Nel secondo motivo la Compagnia ha contestato anche il "travisamento delle prove; omessa e/o erronea valutazione di prove decisive ai fini della pronunzia e/o violazione e/o falsa applicazione degli artt. 115 e 116 c.p.c.". Invero la Corte di Appello avrebbero basato la colpa per l’assenza della dovuta vigilanza da parte degli insegnanti sulla base del fatto che i docenti avessero lasciato liberi gli studenti di sciare, senza quindi avere contezza delle loro capacità sciistiche in una pista impegnativa. A contrasto di quando addotto, in primo luogo, la Compagnia Assicurativa rilevava che non era stato rilevato l’assenso alla partecipazione alla gara da parte dei genitori della danneggiata i quali, dunque, confermavano le abilità sciistiche della stessa. Inoltre, gli stessi genitori avevano sottoscritto anche l'autorizzazione di esonero della responsabilità per eventuali incidenti che sarebbero potuti accadere.
L’assenza della vigilanza contrastava, inoltre, con le numerose testimonianze che provava come ogni pista risultava sotto la sorveglianza di un professore.
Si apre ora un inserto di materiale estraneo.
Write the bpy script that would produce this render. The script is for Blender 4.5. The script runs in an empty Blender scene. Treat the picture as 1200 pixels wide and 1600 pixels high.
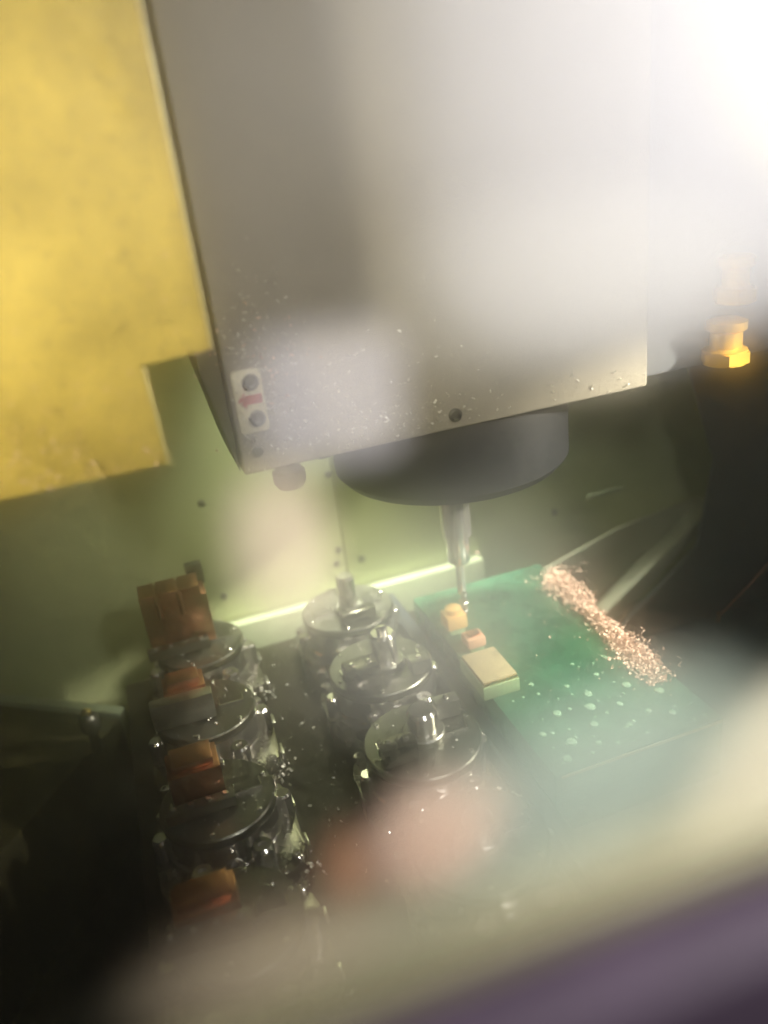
import bpy, bmesh, math, random
from mathutils import Matrix, Vector
random.seed(7)
scene = bpy.context.scene
COL = scene.collection

# ------------------------------------------------------------------ camera
YAW, PITCH, ROLL = math.radians(16), math.radians(24), math.radians(-7.3)
CAM = Vector((0.0, 0.0, 0.40))
fwd = Vector((math.sin(YAW) * math.cos(PITCH), math.cos(YAW) * math.cos(PITCH), -math.sin(PITCH)))
rgt = Vector((math.cos(YAW), -math.sin(YAW), 0.0))
upv = rgt.cross(fwd)
R_ = rgt * math.cos(ROLL) + upv * math.sin(ROLL)
U_ = upv * math.cos(ROLL) - rgt * math.sin(ROLL)
cd = bpy.data.cameras.new('camera')
cam = bpy.data.objects.new('camera', cd)
COL.objects.link(cam)
m3 = Matrix((R_, U_, -fwd)).transposed()
cam.matrix_world = Matrix.Translation(CAM) @ m3.to_4x4()
cd.sensor_fit = 'VERTICAL'
cd.sensor_height = 24.0
cd.lens = 24.0 * 1300 / 1600
cd.clip_start = 0.005
cd.clip_end = 20
cd.dof.use_dof = True
cd.dof.focus_distance = 0.52
cd.dof.aperture_fstop = 19.5 / 9.5
scene.camera = cam

# ------------------------------------------------------------------ world and lamps
w = bpy.data.worlds.new('World')
scene.world = w
w.use_nodes = True
bg = w.node_tree.nodes['Background']
bg.inputs['Color'].default_value = (0.95, 0.90, 0.60, 1)
bg.inputs['Strength'].default_value = 0.015


def lamp(name, kind, loc, target, energy, color, size=0.1, size_y=None, spot=None, blend=0.6):
    d = bpy.data.lights.new(name, kind)
    d.energy = energy
    d.color = color
    if kind == 'AREA':
        d.shape = 'RECTANGLE' if size_y else 'SQUARE'
        d.size = size
        if size_y:
            d.size_y = size_y
    else:
        d.shadow_soft_size = size
    if kind == 'SPOT':
        d.spot_size = math.radians(spot)
        d.spot_blend = blend
    o = bpy.data.objects.new(name, d)
    COL.objects.link(o)
    o.location = loc
    o.rotation_euler = (Vector(target) - Vector(loc)).to_track_quat('-Z', 'Y').to_euler()
    return o


# stand-in for the workshop lights, added close to brighten film, sill and head front
lamp('workshop_fill_lamp', 'AREA', (0.17, -0.01, 0.50), (0.09, 0.11, 0.39), 2.7, (1.0, 0.97, 0.92), 0.05, 0.05)
# yellow lamp inside the machine, by the left door post
lamp('machine_lamp_yellow', 'SPOT', (-0.20, 0.16, 0.37), (-0.05, 0.375, 0.35), 3.9, (1.0, 0.90, 0.55), 0.02, spot=80, blend=0.9)
# white lamp inside the machine, upper right
lamp('machine_lamp_white', 'SPOT', (0.48, 0.28, 0.33), (0.19, 0.50, 0.07), 28.0, (1.0, 0.94, 0.78), 0.010, spot=48, blend=1.0)
# added lamp, hidden behind the spindle head, to brighten the back wall
lamp('wall_fill_lamp', 'SPOT', (0.21, 0.685, 0.47), (0.19, 0.705, 0.04), 66.0, (1.0, 1.0, 0.82), 0.02, spot=66, blend=1.0)

scene.view_settings.view_transform = 'Standard'
scene.view_settings.look = 'None'
scene.view_settings.exposure = 0.0
scene.view_settings.gamma = 1.0
scene.view_settings.use_curve_mapping = False
cy = scene.cycles
cy.use_denoising = True
cy.use_adaptive_sampling = True
cy.adaptive_threshold = 0.05
cy.max_bounces = 5
cy.diffuse_bounces = 2
cy.glossy_bounces = 3
cy.volume_bounces = 1
cy.transparent_max_bounces = 16
cy.sample_clamp_indirect = 12.0


# ------------------------------------------------------------------ materials
def mat(name, color, rough=0.5, metal=0.0, var=0.15, scale=60.0, bump=0.0, bscale=400.0, dirt=None, dirt_amt=0.4, spec=0.5, rvar=0.12):
    m = bpy.data.materials.new(name)
    m.use_nodes = True
    nt = m.node_tree
    b = nt.nodes['Principled BSDF']
    tc = nt.nodes.new('ShaderNodeTexCoord')
    n = nt.nodes.new('ShaderNodeTexNoise')
    n.inputs['Scale'].default_value = scale
    n.inputs['Detail'].default_value = 6
    n.inputs['Roughness'].default_value = 0.65
    nt.links.new(tc.outputs['Object'], n.inputs['Vector'])
    r = nt.nodes.new('ShaderNodeValToRGB')
    r.color_ramp.elements[0].position = 0.3
    r.color_ramp.elements[1].position = 0.7
    r.color_ramp.elements[0].color = [c * (1 - var) for c in color] + [1]
    r.color_ramp.elements[1].color = [min(1, c * (1 + var)) for c in color] + [1]
    nt.links.new(n.outputs['Fac'], r.inputs['Fac'])
    out = r.outputs['Color']
    if dirt:
        n2 = nt.nodes.new('ShaderNodeTexNoise')
        n2.inputs['Scale'].default_value = scale * 6
        n2.inputs['Detail'].default_value = 8
        n2.inputs['Roughness'].default_value = 0.7
        nt.links.new(tc.outputs['Object'], n2.inputs['Vector'])
        mr = nt.nodes.new('ShaderNodeMapRange')
        mr.inputs['From Min'].default_value = 0.54
        mr.inputs['From Max'].default_value = 0.70
        mr.inputs['To Max'].default_value = dirt_amt
        nt.links.new(n2.outputs['Fac'], mr.inputs['Value'])
        mx = nt.nodes.new('ShaderNodeMixRGB')
        mx.inputs['Color2'].default_value = list(dirt) + [1]
        nt.links.new(mr.outputs['Result'], mx.inputs['Fac'])
        nt.links.new(out, mx.inputs['Color1'])
        out = mx.outputs['Color']
    nt.links.new(out, b.inputs['Base Color'])
    b.inputs['Metallic'].default_value = metal
    b.inputs['Specular IOR Level'].default_value = spec
    mr2 = nt.nodes.new('ShaderNodeMapRange')
    mr2.inputs['To Min'].default_value = max(0.03, rough - rvar)
    mr2.inputs['To Max'].default_value = min(1, rough + rvar)
    nt.links.new(n.outputs['Fac'], mr2.inputs['Value'])
    nt.links.new(mr2.outputs['Result'], b.inputs['Roughness'])
    if bump:
        n3 = nt.nodes.new('ShaderNodeTexNoise')
        n3.inputs['Scale'].default_value = bscale
        n3.inputs['Detail'].default_value = 4
        nt.links.new(tc.outputs['Object'], n3.inputs['Vector'])
        bp = nt.nodes.new('ShaderNodeBump')
        bp.inputs['Strength'].default_value = bump
        bp.inputs['Distance'].default_value = 0.001
        nt.links.new(n3.outputs['Fac'], bp.inputs['Height'])
        nt.links.new(bp.outputs['Normal'], b.inputs['Normal'])
    return m


def volmat(name, color, density, aniso=0.0):
    m = bpy.data.materials.new(name)
    m.use_nodes = True
    nt = m.node_tree
    nt.nodes.clear()
    o = nt.nodes.new('ShaderNodeOutputMaterial')
    v = nt.nodes.new('ShaderNodeVolumePrincipled')
    v.inputs['Color'].default_value = list(color) + [1]
    v.inputs['Density'].default_value = density
    v.inputs['Anisotropy'].default_value = aniso
    nt.links.new(v.outputs['Volume'], o.inputs['Volume'])
    return m


M = dict(
    yellow=mat('yellow_paint', (0.60, 0.455, 0.10), 0.36, 0, 0.36, 24, 0.8, 700, (0.22, 0.15, 0.03), 0.8),
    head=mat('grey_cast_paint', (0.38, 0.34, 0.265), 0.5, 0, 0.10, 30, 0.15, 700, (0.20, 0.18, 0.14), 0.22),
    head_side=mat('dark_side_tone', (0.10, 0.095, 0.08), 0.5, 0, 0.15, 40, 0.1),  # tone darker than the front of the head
    recess=mat('blue_grey_casting', (0.20, 0.21, 0.23), 0.5, 0, 0.12, 40, 0.1),
    edge_highlight=mat('painted_edge_highlight', (0.85, 0.70, 0.36), 0.35, 0.2, 0.25, 300, 0.2, 900),
    label=mat('cream_label', (0.85, 0.78, 0.55), 0.45, 0, 0.06, 90, 0.1, 900, (0.22, 0.17, 0.07), 0.8),
    red=mat('red_print', (0.50, 0.10, 0.09), 0.5, 0, 0.1, 200),
    steel=mat('polished_steel', (0.66, 0.64, 0.60), 0.16, 0.92, 0.10, 80, 0.05, 500, rvar=0.06),
    steel_bright=mat('satin_steel', (0.85, 0.83, 0.78), 0.16, 0.85, 0.08, 80, 0.05, 500),
    chrome_dark=mat('dark_chrome', (0.17, 0.16, 0.135), 0.26, 0.92, 0.3, 60, 0.08, 300, (0.04, 0.035, 0.02), 0.6),
    steel_dull=mat('dull_steel', (0.42, 0.42, 0.38), 0.38, 1, 0.15, 90, 0.1, 500, (0.12, 0.11, 0.08), 0.6),
    disc=mat('oily_disc_steel', (0.17, 0.17, 0.14), 0.36, 0.85, 0.3, 90, 0.1, 500, (0.07, 0.06, 0.04), 0.6),
    steel_dark=mat('dark_steel', (0.10, 0.10, 0.085), 0.35, 0.8, 0.25, 80, 0.1, 500),
    black=mat('black_nose', (0.009, 0.010, 0.013), 0.6, 0.0, 0.15, 50, 0.05),
    copper=mat('copper', (0.48, 0.22, 0.12), 0.36, 1, 0.12, 120, 0.12, 600, (0.25, 0.10, 0.05), 0.5),
    copper_chip=mat('copper_chip', (0.95, 0.66, 0.52), 0.65, 0.25, 0.15, 300, 0.0),
    chip=mat('bright_chip', (0.95, 0.90, 0.80), 0.35, 0.25, 0.1, 300),
    brass=mat('brass', (0.85, 0.62, 0.25), 0.28, 1, 0.1, 100, 0.08),
    brass_matte=mat('sawn_brass', (0.88, 0.56, 0.20), 0.45, 0.4, 0.1, 100, 0.1),
    brass_soft=mat('cast_brass', (0.95, 0.56, 0.09), 0.38, 0.6, 0.1, 100, 0.1),
    copper_matte=mat('sawn_copper', (0.85, 0.48, 0.30), 0.5, 0.3, 0.1, 100, 0.1),
    wall=mat('mint_enamel', (0.50, 0.55, 0.29), 0.45, 0, 0.06, 14, 0.08, 300, (0.30, 0.33, 0.20), 0.25),
    ledge=mat('pale_ledge_enamel', (0.34, 0.39, 0.25), 0.6, 0, 0.06, 25, 0.05),
    table=mat('dark_table_steel', (0.020, 0.016, 0.011), 0.42, 0.5, 0.3, 50, 0.2, 300, (0.09, 0.06, 0.03), 0.5),
    cover=mat('olive_black_cover', (0.035, 0.032, 0.012), 0.5, 0.2, 0.25, 40, 0.1),
    green=mat('green_board', (0.030, 0.115, 0.062), 0.28, 0, 0.45, 35, 0.25, 250, (0.012, 0.05, 0.03), 0.8),
    green_pale=mat('pale_green_base', (0.25, 0.38, 0.20), 0.45, 0, 0.15, 90, 0.1),
    dot=mat('pale_green_dot', (0.32, 0.52, 0.34), 0.35, 0, 0.1, 200),
    beige=mat('beige_block', (0.42, 0.35, 0.20), 0.5, 0, 0.2, 80, 0.1),
    dark_panel=mat('blue_black_panel', (0.030, 0.036, 0.042), 0.5, 0, 0.2, 30, 0.1),
    deflector=mat('olive_sheet', (0.30, 0.31, 0.22), 0.45, 0.2, 0.12, 40, 0.1),
    purple=mat('purple_rubber', (0.024, 0.016, 0.027), 0.7, 0, 0.2, 40, 0.2, spec=0.2),
    cream=mat('cream_sill', (0.10, 0.092, 0.052), 0.5, 0, 0.08, 30, 0.05),
    orange=mat('orange_cable', (0.24, 0.09, 0.05), 0.5, 0, 0.1, 100),
)


# ------------------------------------------------------------------ mesh helpers
def link(name, bm, material, parent=None, smooth=False, loc=None, rz=0.0):
    me = bpy.data.meshes.new(name)
    bm.normal_update()
    bm.to_mesh(me)
    bm.free()
    if smooth:
        for p in me.polygons:
            p.use_smooth = True
        try:
            me.set_sharp_from_angle(angle=math.radians(35))
        except Exception:
            pass
    me.materials.append(M[material] if isinstance(material, str) else material)
    o = bpy.data.objects.new(name, me)
    COL.objects.link(o)
    if parent:
        o.parent = parent
    if loc is not None:
        o.location = loc
    o.rotation_euler.z = rz
    return o


def add_box(bm, x0, x1, y0, y1, z0, z1, bev=0.0, seg=2):
    vs = [bm.verts.new(p) for p in ((x0, y0, z0), (x1, y0, z0), (x1, y1, z0), (x0, y1, z0), (x0, y0, z1), (x1, y0, z1), (x1, y1, z1), (x0, y1, z1))]
    fs = [bm.faces.new([vs[i] for i in q]) for q in ((3, 2, 1, 0), (4, 5, 6, 7), (0, 1, 5, 4), (1, 2, 6, 5), (2, 3, 7, 6), (3, 0, 4, 7))]
    if bev:
        es = {e for f in fs for e in f.edges}
        bmesh.ops.bevel(bm, geom=list(es), offset=bev, segments=seg, affect='EDGES', profile=0.5)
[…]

Infine la mancata presenza della professoressa al momento dell'incidente non era da considerare una circostanze idonea a dimostrare la sussistenza di una culpa in vigilando, dal momento che, come dimostrato nel corso del giudizio, la stessa era comunque presente sulla pista da sci.
Sulla base delle ragioni fattuali e giuridiche fin qui esposte, gli Ermellini hanno accolto i motivi dei ricorrenti ribadendo un principio importante in tema di normativa scolastica: la natura contrattuale che lega l’istituto scolastico agli allievi/famiglia e le relative conseguenze dei suoi inadempimenti.
Nel caso di specie, la Cassazione ha ribadito il principio- ormai consolidato in giurisprudenza- relativa alla natura contrattualistica del rapporto scuola/allievi il quale “importa obblighi di sorveglianza (Cass. 8811/ 2020; Cass. 10516/ 2017; Cass. 2695/n 2016)" in quanto, a prescindere da tale accettazione formale, si istituisce tra alunno (o suoi rappresentanti) e scuola un contatto sociale che tiene gli effetti del contratto (Cass. 5067/2010).” Di conseguenza, un eventuale violazione di esso comporta, secondo un recente filone giurisprudenziale, in ragione dell’ art. 2697 cc che sull’attore gravi “la prova del nesso causale fra la condotta dell'obbligato inadempiente e il pregiudizio di cui si chiede il risarcimento". (Cass. 8849/2021).
Ribadendo il principio giurisprudenziale appena indicato, la Suprema Corte ha dunque rilevato un erronea applicazione dell'onere della prova a carico dei convenuti, che non ha tenuto in considerazione che la prova del nesso causale grava sul danneggiato.